Radical Transformation for Former Auto Repair Shop in Tribeca

Rendering of a sales office, transformed from a former garage, that is proposed for Greenwich and Vestry streets. Rendering: Bone/Levine Architects via The Tribeca Trib

Posted
Mar. 02, 2015

It’s yet to be seen what architect Robert A.M. Stern has in mind for the block-long condo building he is designing for West Street between Vestry and Desbrosses.

To make way for the planned 152,000-square-foot building at 268 West St., The Related Com­panies purchased—and is demolishing—Ponte’s restaurant and the five other Ponte Equities-owned parcels on the block.

But the project’s sales office, a couple of blocks away, looks to be a little showpiece of its own.

Well before those 44 condo units are ready to be lived in, they’ll be sold out of what until recently was Prima Auto & Truck Repair at 440 Greenwich St., at Vestry. The developer plans to restore and convert the one-story garage into a shiny real estate office complete with model apartment.

On the Greenwich Street side, two glass-and-steel storefront windows will be installed where there is now a roll-down gate and entrance to the former garage. Four matching windows on the Vestry Street facade will go into what originally were four loading bays, now filled in with concrete blocks.

Installed in the two westernmost window bays on Vestry Street will be what the project’s restoration architect, Joseph Levine, calls a “light box” or “lit glowing space that has some life.” While it is still unclear just what people will see in those windows, Levine said it will be temporary and not carry  advertising.
Awnings are proposed to hang over the building’s two entrances, near the corner.
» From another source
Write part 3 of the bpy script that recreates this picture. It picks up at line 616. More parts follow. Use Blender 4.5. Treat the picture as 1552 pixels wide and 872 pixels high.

A loading dock-like stairway would go on the Vestry Street side and handicap ramp and stairs on Greenwich Street. (The entrance has to be raised, Levine said, to the flood plane elevation.)

Levine, who is also a consultant on the West Street condo project, to be designed by Stern, the dean of the Yale School of Architecture, said the sales office is anticipated to remain for about two years.  He showed his plans last month to Community Board 1’s Landmarks Committee, which voted its advisory approval to the plan. On March 3, the Landmarks Preservation Commission approved it. 

I think this is a terrific reuse of the building, said Commissioner Christopher Moore. When I look at it, my only concern is that they might have restored the brick too much. I really loved the older look to it, but its fantastic.

Despite the near total transformation of the building, one small vestige of its former life remains in the plans. On the corner of the building will continue to hang the small green-and-yellow sign that reads in all capital letters: “Registered Motor Vehicle Repair Shop.”